海外から招待されたのは、各国のミシュラン三つ星獲得シェフやフードライター7名。提供された料理に舌鼓を打ち、その高いクオリティや料理の技術を絶賛しています。さらに、若い女性シェフが活躍し、それに焦点を当てたイベントが行われたことについて、その意義を高く評価しました。


「東京の食の魅力」テーマにしたシェフ同士の対談も
イベントの最後には、浜田氏と女性シェフ3名の対談が行われました。
東京の食の魅力について、庄司氏は「小さい規模のお店が世界的に見ても多く、自分のフィルターを通した食しか出したくない、というこだわりがあるシェフが多い。

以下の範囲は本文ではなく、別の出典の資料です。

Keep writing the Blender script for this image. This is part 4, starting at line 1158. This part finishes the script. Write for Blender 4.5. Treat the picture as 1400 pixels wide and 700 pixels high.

大きいお金を得たいというより、譲れないものがある、というのは日本ならでは」と話します。
加藤氏も「下町にある高級すし店じゃない立ち食い寿司などでは、60年前の江戸前と同じ仕事がされていたり、面白い商店街がたくさんある。いろいろ冒険してみてほしい」と述べています。
訪日客に対しては「バックグラウンドに寄り添う」ことを大事に
海外から来るインバウンド客に対しては、庄司氏は「お客様に嫌な思いをせず楽しく過ごしてもらえるか。お客様のバックグラウンド、たとえば食べられないものなどに対して、寄り添うことを大事にしている」、矢嶋氏は「最近は海外のお客様もとても多いんですが、たとえば動物系が全くダメといった要望にも間に合えば合わせたり、そういうことをしっかりとやって、どんな人にも喜んでほしい」と語りました。

一方で、食の魅力を海外に発信するにあたっての課題として、浜田氏からは「いいお店でも発信が下手だから、海外に届いてない。そういう隠れた名店みたいなところがどんどん発信できるといい」といった指摘もありました。
そうした日本の素晴らしい職人の技術を残していくためには、国内外へ魅力を発信し、お店やシェフの活動が継続できるようにしていくことがやはり重要です。
今回の東京都のイベントは、まさにそうした技術を発信するとともに、「東京における若き女性シェフの活躍」という新たなコンセプトでまとめられた、意義深いものとなりました。